> _DATA EXCERPT_:

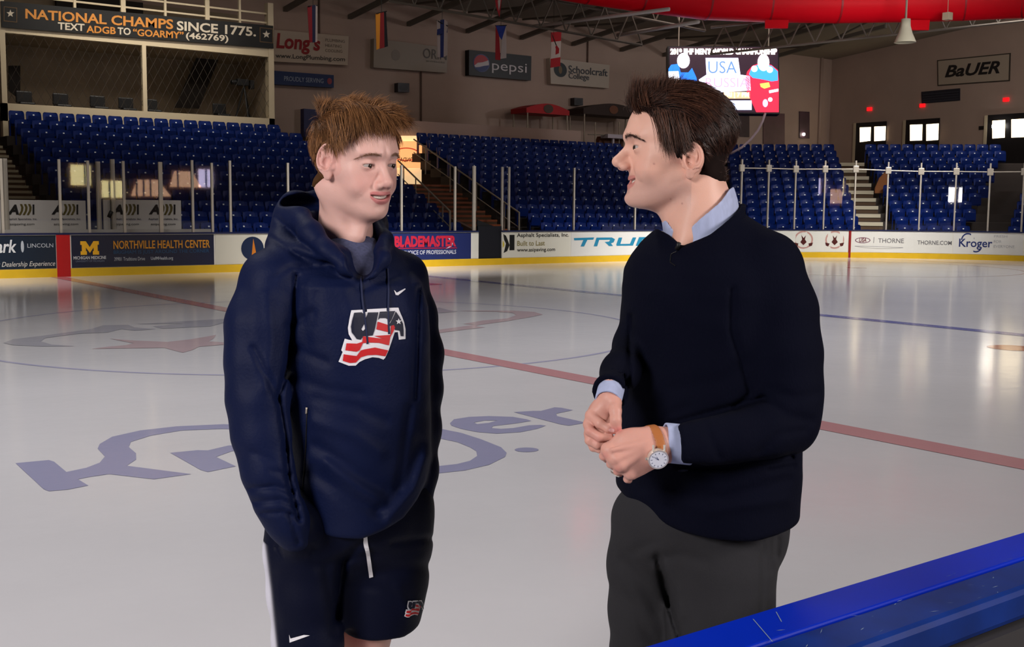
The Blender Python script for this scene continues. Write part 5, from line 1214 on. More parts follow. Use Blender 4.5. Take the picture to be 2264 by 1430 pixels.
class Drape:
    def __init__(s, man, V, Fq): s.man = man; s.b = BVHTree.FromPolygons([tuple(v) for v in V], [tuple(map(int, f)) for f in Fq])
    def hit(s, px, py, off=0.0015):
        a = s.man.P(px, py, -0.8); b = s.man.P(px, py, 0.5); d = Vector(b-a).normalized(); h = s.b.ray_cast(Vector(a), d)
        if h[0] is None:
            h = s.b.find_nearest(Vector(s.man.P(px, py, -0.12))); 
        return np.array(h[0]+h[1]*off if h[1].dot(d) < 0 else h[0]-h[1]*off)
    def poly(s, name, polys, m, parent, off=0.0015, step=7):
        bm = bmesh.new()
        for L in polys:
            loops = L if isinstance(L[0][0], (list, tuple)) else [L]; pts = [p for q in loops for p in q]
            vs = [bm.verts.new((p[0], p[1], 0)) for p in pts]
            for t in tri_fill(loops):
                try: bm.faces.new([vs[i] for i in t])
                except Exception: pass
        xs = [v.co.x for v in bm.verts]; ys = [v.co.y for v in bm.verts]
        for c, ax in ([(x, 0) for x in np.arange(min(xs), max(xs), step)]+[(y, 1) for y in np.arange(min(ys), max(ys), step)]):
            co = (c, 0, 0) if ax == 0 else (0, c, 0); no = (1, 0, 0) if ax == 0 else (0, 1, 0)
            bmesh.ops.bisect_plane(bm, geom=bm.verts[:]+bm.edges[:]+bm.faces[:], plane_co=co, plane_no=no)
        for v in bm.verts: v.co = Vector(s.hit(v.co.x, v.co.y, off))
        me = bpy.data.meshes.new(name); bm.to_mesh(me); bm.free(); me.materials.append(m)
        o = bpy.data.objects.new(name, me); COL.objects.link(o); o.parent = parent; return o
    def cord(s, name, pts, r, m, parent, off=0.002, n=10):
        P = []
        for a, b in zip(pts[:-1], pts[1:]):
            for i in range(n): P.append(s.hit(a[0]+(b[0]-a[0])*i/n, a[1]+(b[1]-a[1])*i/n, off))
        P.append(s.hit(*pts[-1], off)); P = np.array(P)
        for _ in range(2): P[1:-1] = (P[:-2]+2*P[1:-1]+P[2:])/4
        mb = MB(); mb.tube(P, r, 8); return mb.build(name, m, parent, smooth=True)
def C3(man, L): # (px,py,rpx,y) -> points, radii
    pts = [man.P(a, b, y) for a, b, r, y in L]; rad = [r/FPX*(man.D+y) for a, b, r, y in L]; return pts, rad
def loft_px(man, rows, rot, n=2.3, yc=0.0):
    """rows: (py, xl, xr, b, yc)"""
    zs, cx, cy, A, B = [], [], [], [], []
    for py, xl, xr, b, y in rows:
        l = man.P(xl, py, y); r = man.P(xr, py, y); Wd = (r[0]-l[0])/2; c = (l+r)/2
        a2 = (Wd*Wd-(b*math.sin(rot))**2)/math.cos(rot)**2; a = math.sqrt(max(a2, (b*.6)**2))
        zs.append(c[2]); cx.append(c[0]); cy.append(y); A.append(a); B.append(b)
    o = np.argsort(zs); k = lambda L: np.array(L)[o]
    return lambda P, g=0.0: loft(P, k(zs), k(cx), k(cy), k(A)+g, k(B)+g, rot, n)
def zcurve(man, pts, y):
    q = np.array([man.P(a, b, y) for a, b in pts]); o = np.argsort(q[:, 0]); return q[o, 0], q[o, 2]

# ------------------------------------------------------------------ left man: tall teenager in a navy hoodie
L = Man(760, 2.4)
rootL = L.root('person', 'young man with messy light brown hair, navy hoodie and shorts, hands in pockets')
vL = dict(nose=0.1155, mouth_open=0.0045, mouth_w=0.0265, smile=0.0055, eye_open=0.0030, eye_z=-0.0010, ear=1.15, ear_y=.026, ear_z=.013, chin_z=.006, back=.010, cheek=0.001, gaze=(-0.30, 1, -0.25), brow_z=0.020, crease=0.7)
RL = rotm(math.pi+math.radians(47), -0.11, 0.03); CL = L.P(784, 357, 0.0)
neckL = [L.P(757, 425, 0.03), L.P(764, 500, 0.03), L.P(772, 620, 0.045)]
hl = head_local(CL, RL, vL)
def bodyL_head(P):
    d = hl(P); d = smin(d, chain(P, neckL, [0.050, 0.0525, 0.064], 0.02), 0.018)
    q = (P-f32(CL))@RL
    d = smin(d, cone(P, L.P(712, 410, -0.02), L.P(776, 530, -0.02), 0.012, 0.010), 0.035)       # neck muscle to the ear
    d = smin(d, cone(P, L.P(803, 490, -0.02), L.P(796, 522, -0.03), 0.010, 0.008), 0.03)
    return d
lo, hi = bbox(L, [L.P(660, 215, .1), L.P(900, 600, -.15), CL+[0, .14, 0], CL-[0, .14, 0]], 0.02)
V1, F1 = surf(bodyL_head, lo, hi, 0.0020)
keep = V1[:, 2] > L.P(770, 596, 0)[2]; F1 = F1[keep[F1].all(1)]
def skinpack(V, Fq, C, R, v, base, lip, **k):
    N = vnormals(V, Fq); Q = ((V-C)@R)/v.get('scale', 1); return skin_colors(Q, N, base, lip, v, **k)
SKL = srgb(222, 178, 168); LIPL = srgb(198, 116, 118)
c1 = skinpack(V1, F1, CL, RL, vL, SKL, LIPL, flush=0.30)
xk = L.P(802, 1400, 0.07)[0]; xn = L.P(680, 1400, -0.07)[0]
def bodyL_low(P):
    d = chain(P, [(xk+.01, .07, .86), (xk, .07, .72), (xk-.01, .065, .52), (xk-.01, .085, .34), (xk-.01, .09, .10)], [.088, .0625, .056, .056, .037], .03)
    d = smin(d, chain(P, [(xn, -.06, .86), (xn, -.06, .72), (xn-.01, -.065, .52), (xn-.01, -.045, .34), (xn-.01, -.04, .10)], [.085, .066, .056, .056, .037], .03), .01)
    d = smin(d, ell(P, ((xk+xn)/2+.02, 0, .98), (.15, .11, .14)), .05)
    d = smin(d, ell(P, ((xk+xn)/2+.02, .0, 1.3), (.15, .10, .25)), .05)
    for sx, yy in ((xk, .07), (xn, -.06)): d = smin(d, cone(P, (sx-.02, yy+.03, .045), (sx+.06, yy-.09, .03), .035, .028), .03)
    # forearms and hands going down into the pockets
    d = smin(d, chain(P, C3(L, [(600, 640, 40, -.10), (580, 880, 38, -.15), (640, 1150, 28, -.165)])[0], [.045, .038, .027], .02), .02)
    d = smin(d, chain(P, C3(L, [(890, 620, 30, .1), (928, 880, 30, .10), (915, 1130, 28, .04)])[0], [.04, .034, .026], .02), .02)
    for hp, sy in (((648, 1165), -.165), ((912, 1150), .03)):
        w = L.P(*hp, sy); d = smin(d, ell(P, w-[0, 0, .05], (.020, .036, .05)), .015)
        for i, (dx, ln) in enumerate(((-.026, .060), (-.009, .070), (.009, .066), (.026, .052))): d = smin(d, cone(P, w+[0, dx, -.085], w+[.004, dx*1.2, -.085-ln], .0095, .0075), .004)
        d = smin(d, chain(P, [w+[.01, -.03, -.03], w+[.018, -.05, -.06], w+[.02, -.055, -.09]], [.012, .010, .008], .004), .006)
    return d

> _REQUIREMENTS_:
Leave out the pictures and transcribe everything else exactly.

> _ANSWER TO THIS EXERCISE_:
The Blender Python script for this scene continues. Write part 5, from line 1214 on. More parts follow. Use Blender 4.5. Take the picture to be 2264 by 1430 pixels.
class Drape:
    def __init__(s, man, V, Fq): s.man = man; s.b = BVHTree.FromPolygons([tuple(v) for v in V], [tuple(map(int, f)) for f in Fq])
    def hit(s, px, py, off=0.0015):
        a = s.man.P(px, py, -0.8); b = s.man.P(px, py, 0.5); d = Vector(b-a).normalized(); h = s.b.ray_cast(Vector(a), d)
        if h[0] is None:
            h = s.b.find_nearest(Vector(s.man.P(px, py, -0.12))); 
        return np.array(h[0]+h[1]*off if h[1].dot(d) < 0 else h[0]-h[1]*off)
    def poly(s, name, polys, m, parent, off=0.0015, step=7):
        bm = bmesh.new()
        for L in polys:
            loops = L if isinstance(L[0][0], (list, tuple)) else [L]; pts = [p for q in loops for p in q]
            vs = [bm.verts.new((p[0], p[1], 0)) for p in pts]
            for t in tri_fill(loops):
                try: bm.faces.new([vs[i] for i in t])
                except Exception: pass
        xs = [v.co.x for v in bm.verts]; ys = [v.co.y for v in bm.verts]
        for c, ax in ([(x, 0) for x in np.arange(min(xs), max(xs), step)]+[(y, 1) for y in np.arange(min(ys), max(ys), step)]):
            co = (c, 0, 0) if ax == 0 else (0, c, 0); no = (1, 0, 0) if ax == 0 else (0, 1, 0)
            bmesh.ops.bisect_plane(bm, geom=bm.verts[:]+bm.edges[:]+bm.faces[:], plane_co=co, plane_no=no)
        for v in bm.verts: v.co = Vector(s.hit(v.co.x, v.co.y, off))
        me = bpy.data.meshes.new(name); bm.to_mesh(me); bm.free(); me.materials.append(m)
        o = bpy.data.objects.new(name, me); COL.objects.link(o); o.parent = parent; return o
    def cord(s, name, pts, r, m, parent, off=0.002, n=10):
        P = []
        for a, b in zip(pts[:-1], pts[1:]):
            for i in range(n): P.append(s.hit(a[0]+(b[0]-a[0])*i/n, a[1]+(b[1]-a[1])*i/n, off))
        P.append(s.hit(*pts[-1], off)); P = np.array(P)
        for _ in range(2): P[1:-1] = (P[:-2]+2*P[1:-1]+P[2:])/4
        mb = MB(); mb.tube(P, r, 8); return mb.build(name, m, parent, smooth=True)
def C3(man, L): # (px,py,rpx,y) -> points, radii
    pts = [man.P(a, b, y) for a, b, r, y in L]; rad = [r/FPX*(man.D+y) for a, b, r, y in L]; return pts, rad
def loft_px(man, rows, rot, n=2.3, yc=0.0):
    """rows: (py, xl, xr, b, yc)"""
    zs, cx, cy, A, B = [], [], [], [], []
    for py, xl, xr, b, y in rows:
        l = man.P(xl, py, y); r = man.P(xr, py, y); Wd = (r[0]-l[0])/2; c = (l+r)/2
        a2 = (Wd*Wd-(b*math.sin(rot))**2)/math.cos(rot)**2; a = math.sqrt(max(a2, (b*.6)**2))
        zs.append(c[2]); cx.append(c[0]); cy.append(y); A.append(a); B.append(b)
    o = np.argsort(zs); k = lambda L: np.array(L)[o]
    return lambda P, g=0.0: loft(P, k(zs), k(cx), k(cy), k(A)+g, k(B)+g, rot, n)
def zcurve(man, pts, y):
    q = np.array([man.P(a, b, y) for a, b in pts]); o = np.argsort(q[:, 0]); return q[o, 0], q[o, 2]

# ------------------------------------------------------------------ left man: tall teenager in a navy hoodie
L = Man(760, 2.4)
rootL = L.root('person', 'young man with messy light brown hair, navy hoodie and shorts, hands in pockets')
vL = dict(nose=0.1155, mouth_open=0.0045, mouth_w=0.0265, smile=0.0055, eye_open=0.0030, eye_z=-0.0010, ear=1.15, ear_y=.026, ear_z=.013, chin_z=.006, back=.010, cheek=0.001, gaze=(-0.30, 1, -0.25), brow_z=0.020, crease=0.7)
RL = rotm(math.pi+math.radians(47), -0.11, 0.03); CL = L.P(784, 357, 0.0)
neckL = [L.P(757, 425, 0.03), L.P(764, 500, 0.03), L.P(772, 620, 0.045)]
hl = head_local(CL, RL, vL)
def bodyL_head(P):
    d = hl(P); d = smin(d, chain(P, neckL, [0.050, 0.0525, 0.064], 0.02), 0.018)
    q = (P-f32(CL))@RL
    d = smin(d, cone(P, L.P(712, 410, -0.02), L.P(776, 530, -0.02), 0.012, 0.010), 0.035)       # neck muscle to the ear
    d = smin(d, cone(P, L.P(803, 490, -0.02), L.P(796, 522, -0.03), 0.010, 0.008), 0.03)
    return d
lo, hi = bbox(L, [L.P(660, 215, .1), L.P(900, 600, -.15), CL+[0, .14, 0], CL-[0, .14, 0]], 0.02)
V1, F1 = surf(bodyL_head, lo, hi, 0.0020)
keep = V1[:, 2] > L.P(770, 596, 0)[2]; F1 = F1[keep[F1].all(1)]
def skinpack(V, Fq, C, R, v, base, lip, **k):
    N = vnormals(V, Fq); Q = ((V-C)@R)/v.get('scale', 1); return skin_colors(Q, N, base, lip, v, **k)
SKL = srgb(222, 178, 168); LIPL = srgb(198, 116, 118)
c1 = skinpack(V1, F1, CL, RL, vL, SKL, LIPL, flush=0.30)
xk = L.P(802, 1400, 0.07)[0]; xn = L.P(680, 1400, -0.07)[0]
def bodyL_low(P):
    d = chain(P, [(xk+.01, .07, .86), (xk, .07, .72), (xk-.01, .065, .52), (xk-.01, .085, .34), (xk-.01, .09, .10)], [.088, .0625, .056, .056, .037], .03)
    d = smin(d, chain(P, [(xn, -.06, .86), (xn, -.06, .72), (xn-.01, -.065, .52), (xn-.01, -.045, .34), (xn-.01, -.04, .10)], [.085, .066, .056, .056, .037], .03), .01)
    d = smin(d, ell(P, ((xk+xn)/2+.02, 0, .98), (.15, .11, .14)), .05)
    d = smin(d, ell(P, ((xk+xn)/2+.02, .0, 1.3), (.15, .10, .25)), .05)
    for sx, yy in ((xk, .07), (xn, -.06)): d = smin(d, cone(P, (sx-.02, yy+.03, .045), (sx+.06, yy-.09, .03), .035, .028), .03)
    # forearms and hands going down into the pockets
    d = smin(d, chain(P, C3(L, [(600, 640, 40, -.10), (580, 880, 38, -.15), (640, 1150, 28, -.165)])[0], [.045, .038, .027], .02), .02)
    d = smin(d, chain(P, C3(L, [(890, 620, 30, .1), (928, 880, 30, .10), (915, 1130, 28, .04)])[0], [.04, .034, .026], .02), .02)
    for hp, sy in (((648, 1165), -.165), ((912, 1150), .03)):
        w = L.P(*hp, sy); d = smin(d, ell(P, w-[0, 0, .05], (.020, .036, .05)), .015)
        for i, (dx, ln) in enumerate(((-.026, .060), (-.009, .070), (.009, .066), (.026, .052))): d = smin(d, cone(P, w+[0, dx, -.085], w+[.004, dx*1.2, -.085-ln], .0095, .0075), .004)
        d = smin(d, chain(P, [w+[.01, -.03, -.03], w+[.018, -.05, -.06], w+[.02, -.055, -.09]], [.012, .010, .008], .004), .006)
    return d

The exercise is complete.